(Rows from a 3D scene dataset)
==================================================

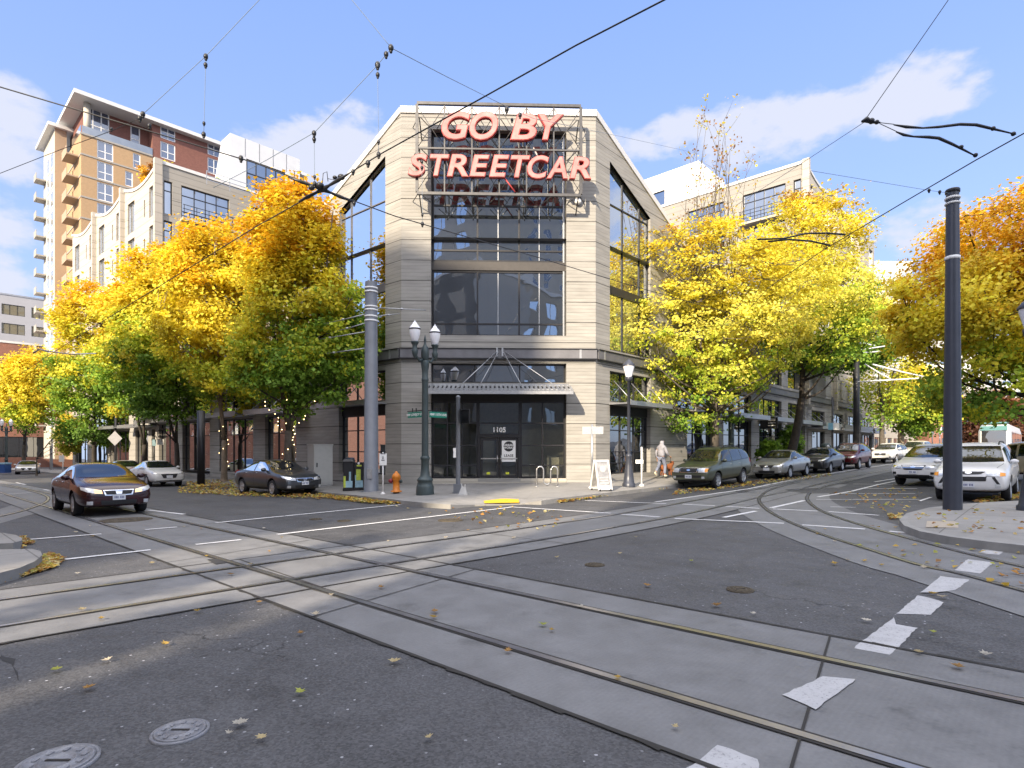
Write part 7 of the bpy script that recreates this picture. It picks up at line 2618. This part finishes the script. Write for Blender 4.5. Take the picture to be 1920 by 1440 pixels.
# ================================================================== overhead wires
M['wire'] = mat('dark_contact_wire', (.02, .02, .022), .5)
M['wire_blue'] = mat('thin_span_wire', (.16, .21, .28), .5)


def wire(name, pts, r, label, m='wire', group='overhead tram wires', sag=0.0, clips=()):
    pts = [Vector(p) for p in pts]
    fine = []
    for i in range(len(pts) - 1):
        for k in range(6):
            t = k / 6
            q = pts[i].lerp(pts[i + 1], t); q.z -= sag * 4 * t * (1 - t)
            fine.append(q)
    fine.append(pts[-1])
    c = fine[len(fine) // 2]
    e = empty(name, c, 0, label, 'overhead wire', group)
    mb = MB(); mb.tube([q - c for q in fine], r, 6); mb.build('cable', M[m], e)
    for q, s in clips:
        q = Vector(q) - c
        mb = MB(); mb.ball(tuple(q), s, 7, 5, 0, (1.2, 1.2, 1.6)); mb.ball(tuple(q + Vector((0, 0, -s * 1.6))), s * .7, 7, 5); mb.build('clamp', M['black_metal'], e)
    return e


N0 = P(605, 355, 9.16)
d1w = Vector((-.730, .683, 0)); d2w = Vector((.683, .730, 0))
wire('contact_wire', [P(-120, 122, 8.2), P(0, 163, 8.05), P(270, 243, 8.4), P(480, 306, 8.9), N0], .009, 'contact wire from the upper left to the crossing knot', clips=((P(452, 297, 8.8), .03),))
wire('contact_wire', [N0, P(740, 405, 10.2), P(1000, 480, 13.2), P(1200, 540, 16.6), P(1420, 602, 22)], .009, 'contact wire running from the crossing knot over the shop front', clips=((P(664, 381, 9.6), .025),))
wire('contact_wire', [P(1300, -30, 5.6), P(1245, 0, 5.75), P(1080, 85, 6.35), P(905, 183, 7.1), P(720, 285, 8.2), N0], .009, 'contact wire slanting across the big lettering to the top edge', clips=((P(690, 306, 8.4), .03), (P(662, 322, 8.6), .025)))
wire('contact_wire', [N0, P(480, 425, 10.3), P(380, 487, 11.6), P(240, 573, 14.4), P(120, 648, 18.5), P(40, 700, 25)], .009, 'contact wire dropping from the knot before the left tree crowns')
# crossing knot: flared insulators and jumper loops
e = empty('wire_crossing', N0, 0, 'black crossing knot of the contact wires before the yellow tree top', 'wire crossing')
mb = MB()
for p0, p1 in ((P(540, 332, 9.0), P(660, 378, 9.4)), (P(655, 325, 8.75), P(560, 378, 9.5))):
    a_, b_ = p0 - N0, p1 - N0
    mb.tube([a_, a_ * .6, a_ * .25, Vector((0, 0, 0)), b_ * .25, b_ * .6, b_], [.01, .03, .02, .045, .02, .03, .01], 8)
mb.build('insulator', M['black_metal'], e)
mb = MB()
for c0, c1, c2, c3 in (((552, 345), (552, 322), (562, 321), (576, 352)), ((604, 350), (606, 325), (613, 322), (615, 340))):
    mb.tube([P(*c0, 9.1) - N0, P(*c1, 9.1) - N0, P(*c2, 9.1) - N0, P(*c3, 9.1) - N0], .006, 6)
mb.tube([P(615, 335, 9.1) - N0, P(625, 337, 9.1) - N0, P(634, 331, 9.1) - N0], .005, 6)
mb.build('jumper_loop', M['black_metal'], e)
for c, s in (((640, 332), .045), ((628, 333), .03), ((600, 348), .05), ((584, 352), .04)):
    mb = MB(); mb.ball(tuple(P(*c, 9.1) - N0), s, 8, 5, 0, (1.3, 1.3, 1)); mb.build('clamp', M['black_metal'], e)

wire('span_wire', [P(520, -36, 9.0), P(486, 0, 9.0), P(387, 104, 9.0), P(268, 214, 9.1)], .0045, 'thin span wire from the top edge down to the tower roof', 'wire_blue', clips=((P(386, 106, 9), .03), (P(268, 214, 9.1), .03), (P(262, 222, 9.1), .03)))
wire('span_wire', [P(262, 222, 9.1), P(210, 245, 9.3), P(115, 280, 9.9), P(0, 325, 10.5), P(-60, 345, 11)], .005, 'span wire crossing the tan tower to the left edge', 'wire', clips=((P(280, 236, 9.1), .025), (P(209, 242, 9.3), .02)))
wire('span_wire', [P(640, -30, 8.5), P(660, 0, 8.5), P(734, 90, 8.6)], .0045, 'thin span wire from the top edge to the upper junction clamp', 'wire_blue')
wire('span_wire', [P(734, 90, 8.6), P(840, 145, 10), P(960, 205, 13), P(1000, 222, 14.5), P(1160, 255, 21), P(1310, 288, 30)], .0055, 'span wire from the junction clamp past the lettering to the bare tree top', 'wire_blue', clips=((P(950, 205, 13), .045), (P(975, 216, 13.6), .04), (P(960, 225, 13.2), .03)))
wire('span_wire', [P(734, 90, 8.6), P(705, 125, 8.7), P(590, 248, 9.0), P(500, 300, 9.4), P(400, 352, 10)], .005, 'span wire from the junction clamp down to the metal penthouse', 'wire_blue', clips=((P(733, 90, 8.6), .035), (P(724, 102, 8.6), .03), (P(708, 122, 8.7), .035), (P(589, 250, 9), .03)))
for (x0, y0, x1, y1, Yd, lab) in ((386, 104, 382, 252, 9.0, 'dropper hanging before the tower roof with black turnbuckles'), (708, 120, 710, 290, 8.6, 'dropper hanging beside the corner building with black turnbuckles'), (589, 250, 590, 345, 9.1, 'short dropper above the crossing knot'), (791, 300, 792, 420, 11.0, 'dropper hanging before the left letters of the sign')):
    a_, b_ = P(x0, y0, Yd), P(x1, y1, Yd)
    wire('dropper', [a_, b_], .004, lab, 'wire_blue', 'droppers of the overhead wires', clips=((a_.lerp(b_, .03), .022), (a_.lerp(b_, .12), .026), (a_.lerp(b_, .86), .02), (b_, .028)))
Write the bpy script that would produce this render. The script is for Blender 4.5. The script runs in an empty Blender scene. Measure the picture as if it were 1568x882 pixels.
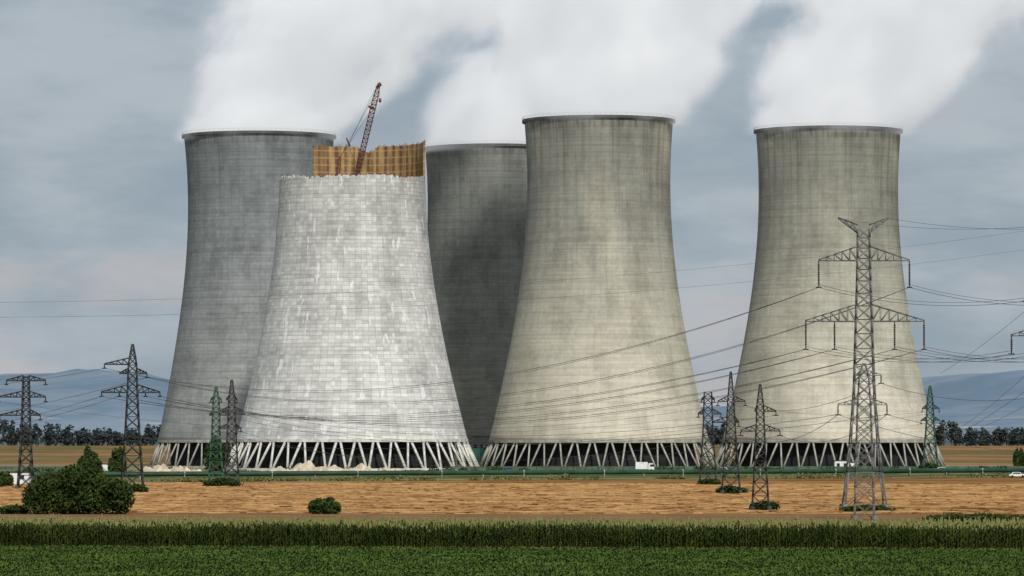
import bpy, math, random
import numpy as np
from mathutils import Vector
random.seed(7); rng=np.random.default_rng(7)
F=6750.0; HC=10.2; HY=672.0
sc=bpy.context.scene
def GY(py): return F*HC/(py-HY)
def PX(px,Y): return (px-784)*Y/F
def PZ(py,Y): return HC+(HY-py)*Y/F
# ---------------------------------------------------------------- helpers
def link(o): sc.collection.objects.link(o); return o
def mesh_obj(name,verts,faces,mats=None,mi=None,smooth=False,parent=None,loc=None):
    me=bpy.data.meshes.new(name)
    if isinstance(verts,np.ndarray) and isinstance(faces,np.ndarray):
        nv=len(verts); nf,k=faces.shape
        me.vertices.add(nv); me.vertices.foreach_set('co',verts.astype(np.float32).ravel())
        me.loops.add(nf*k); me.loops.foreach_set('vertex_index',faces.astype(np.int32).ravel())
        me.polygons.add(nf); me.polygons.foreach_set('loop_start',(np.arange(nf)*k).astype(np.int32))
        me.update(calc_edges=True)
    else:
        me.from_pydata([tuple(v) for v in verts],[],[tuple(f) for f in faces]); me.update()
    for m in (mats or []): me.materials.append(m)
    if mi is not None: me.polygons.foreach_set('material_index',np.array(mi,dtype=np.int32))
    if smooth: me.polygons.foreach_set('use_smooth',np.ones(len(me.polygons),dtype=bool))
    o=bpy.data.objects.new(name,me); link(o)
    if loc is not None: o.location=loc
    if parent: o.parent=parent
    return o
def empty(name,loc=(0,0,0)):
    e=bpy.data.objects.new(name,None); e.location=loc; link(e); return e
class NT:
    def __init__(s,nt): s.nt=nt
    def n(s,t,**kw):
        nd=s.nt.nodes.new(t)
        for k,v in kw.items(): setattr(nd,k,v)
        return nd
    def put(s,sock,v):
        if isinstance(v,bpy.types.NodeSocket): s.nt.links.new(v,sock)
        elif isinstance(v,(tuple,list)):
            if len(v)==3 and sock.type=='RGBA': v=(*v,1)
            sock.default_value=v
        else: sock.default_value=v
    def m(s,op,a,b=0.0,c=None,clamp=False):
        nd=s.n('ShaderNodeMath',operation=op,use_clamp=clamp); s.put(nd.inputs[0],a); s.put(nd.inputs[1],b)
        if c is not None: s.put(nd.inputs[2],c)
        return nd.outputs[0]
    def mix(s,f,a,b,bt='MIX'):
        nd=s.n('ShaderNodeMixRGB',blend_type=bt); s.put(nd.inputs[0],f); s.put(nd.inputs[1],a); s.put(nd.inputs[2],b); return nd.outputs[0]
    def noise(s,vec,scale,detail=3,rough=.55):
        nd=s.n('ShaderNodeTexNoise'); s.put(nd.inputs['Vector'],vec); nd.inputs['Scale'].default_value=scale
        nd.inputs['Detail'].default_value=detail; nd.inputs['Roughness'].default_value=rough; return nd.outputs[0]
    def vmul(s,v,k):
        nd=s.n('ShaderNodeVectorMath',operation='MULTIPLY'); s.put(nd.inputs[0],v); nd.inputs[1].default_value=k; return nd.outputs[0]
    def ss(s,v,a,b,lo=0.,hi=1.):
        nd=s.n('ShaderNodeMapRange',interpolation_type='SMOOTHSTEP'); s.put(nd.inputs[0],v)
        if a>b: a,b,lo,hi=b,a,hi,lo
        nd.inputs[1].default_value=a; nd.inputs[2].default_value=b; nd.inputs[3].default_value=lo; nd.inputs[4].default_value=hi; return nd.outputs[0]
    def comb(s,x,y,z):
        nd=s.n('ShaderNodeCombineXYZ'); s.put(nd.inputs[0],x); s.put(nd.inputs[1],y); s.put(nd.inputs[2],z); return nd.outputs[0]
    def sep(s,v):
        nd=s.n('ShaderNodeSeparateXYZ'); s.put(nd.inputs[0],v); return nd.outputs
def newmat(name):
    m=bpy.data.materials.new(name); m.use_nodes=True; nt=NT(m.node_tree); b=m.node_tree.nodes['Principled BSDF']
    b.inputs['Specular IOR Level'].default_value=.15
    return m,nt,b
def simple(name,col,col2=None,scale=1.,rough=.8,metal=0.):
    m,t,b=newmat(name)
    if col2 is None: col2=tuple(c*.65 for c in col)
    g=t.n('ShaderNodeNewGeometry')
    f=t.noise(g.outputs['Position'],scale,3,.6); f=t.ss(f,.35,.65)
    t.put(b.inputs['Base Color'],t.mix(f,col,col2)); b.inputs['Roughness'].default_value=rough; b.inputs['Metallic'].default_value=metal
    return m
def foliage(name,dark,light,scale=.5,trans=.25):
    m,t,b=newmat(name); g=t.n('ShaderNodeNewGeometry')
    f=t.ss(t.noise(g.outputs['Position'],scale,4,.7),.35,.68)
    f2=g.outputs['Random Per Island']
    c=t.mix(t.m('MULTIPLY',f2,.45),t.mix(f,dark,light),light)
    t.put(b.inputs['Base Color'],c); b.inputs['Roughness'].default_value=.7; b.inputs['Specular IOR Level'].default_value=.05
    return m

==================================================

◆ **OBJECTIVE**
Copy in full each line that holds the word "empty".

◆ **EXERCISE RESULT**
    e = empty(name, c, 0, label, 'overhead wire', group)
e = empty('wire_crossing', N0, 0, 'black crossing knot of the contact wires before the yellow tree top', 'wire crossing')
Write the bpy script that would produce this render. The script is for Blender 4.5. The script runs in an empty Blender scene. Measure the picture as if it were 1568x882 pixels.
def empty(name,loc=(0,0,0)):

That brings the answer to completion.